Malgré une réponse massive du gouvernement pour éradiquer le groupe du Sinaï, les bavures militaires, les détentions arbitraires, les disparitions, les destructions d'habitations et les expulsions massives de civils soupçonnés de sympathiser avec les jihadistes provoquent de nombreux ralliements à Daech, certaines sources parlent même d'effectifs multipliés par cinq, ce que confirme l’élargissement de son champ d'action au Caire, à Alexandrie, aux grandes villes du delta et de la vallée du Nil.

Beaucoup de jeunes de Tahrir, faute de perspectives, se sont tournés vers le seul discours radical disponible, y compris les jeunes des Frères musulmans qui ne tolèrent plus les accommodements de leurs aînés, pour la plupart en exil.

L'objectif avoué de Daech est de provoquer un effondrement de l’État en jouant sur les clivages communautaires et de toucher au portefeuille en visant le tourisme qui reprenait tout doucement.

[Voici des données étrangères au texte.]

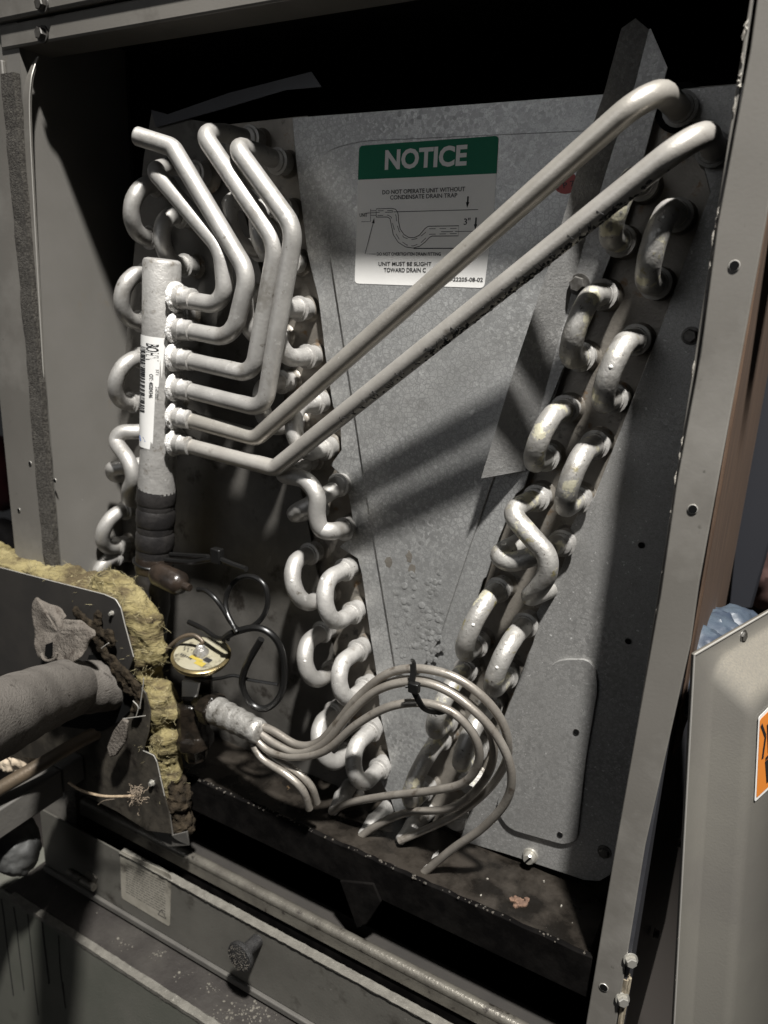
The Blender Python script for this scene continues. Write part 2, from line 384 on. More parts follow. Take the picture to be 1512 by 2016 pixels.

Depuis Sadate, les gouvernements successifs ont joué sur la fibre religieuse musulmane pour asseoir leur légitimité. Derrière le discours classique auquel on a droit après chaque attaque visant les coptes selon lequel l'Egypte est unie, que Musulmans et Coptes font un, les discriminations subsistent et les discours haineux contre les « polythéistes » ou les « Infidèles » sont tolérés. Bien plus grave : au delà des attentats qui font la une des médias, il faut savoir que depuis l'accession de Morsi au pouvoir en 2012, les pogroms contre les coptes n'ont pas cessé, à raison d'un tous les deux mois environ, aussi bien en Moyenne Egypte comme à Minya, que dans les banlieues des grandes villes comme El Amireya près d'Alexandrie. Le scénario est toujours le même : on accuse les coptes d'insulte à l'Islam, de vol ou encore pire de retenir contre son gré une coreligionnaire convertie à l'islam ; immédiatement ils sont attaqués, pourchassés sous l’œil complaisant de la police qui laisse faire et doivent fuir en abandonnant leur quartier ou leur village avec souvent leur église incendiée. Des commissions de « médiation » formées d'autorités religieuses se réunissent mais elles se terminent toujours par l 'exil définitif des familles coptes qui ne retrouvent jamais ni biens ni maisons. Mardi 11, c'est à dire seulement 2 jours après les derniers attentats, des maisons inhabitées appartenant à des coptes ont été incendiées à Kom El Loufy dans le gouvernorat de Minya et jeudi, dans le même village, des coptes qui sortaient d'une maison après la prière du Jeudi Saint se sont fait agresser et blesser par des Musulmans qui le leur reprochaient. Le pape Tawadros II, qui a échappé de peu à l'attentat d'Alexandrie, porte aussi une certaine responsabilité parce que contrairement à son prédécesseur Chenouda III il soutient Sissi depuis le tout début sans aucun recul critique, ce qui provoque le ressentiment de nombreux Egyptiens. Il faudrait avant tout un changement des mentalités avec pour première mesure une réforme profonde des programmes d'enseignement, particulièrement de la langue arabe entièrement imbibés d’islam obtus. Il semble qu'El Azhar, la plus haute autorité religieuse musulmane, réfléchisse depuis peu au statut des coptes, récusant la notion, selon eux dépassée, de protégés pour celui de citoyens de la nation égyptienne.

D’Alexandrie, Hoda Ahmed

Version longue.

  • 1. Coptes : du grec Aigyptos qui signifie Égyptiens, chrétiens représentant environ 10 % des 92 millions d’habitantEs. C’est la plus importante communauté chrétienne du Moyen-Orient.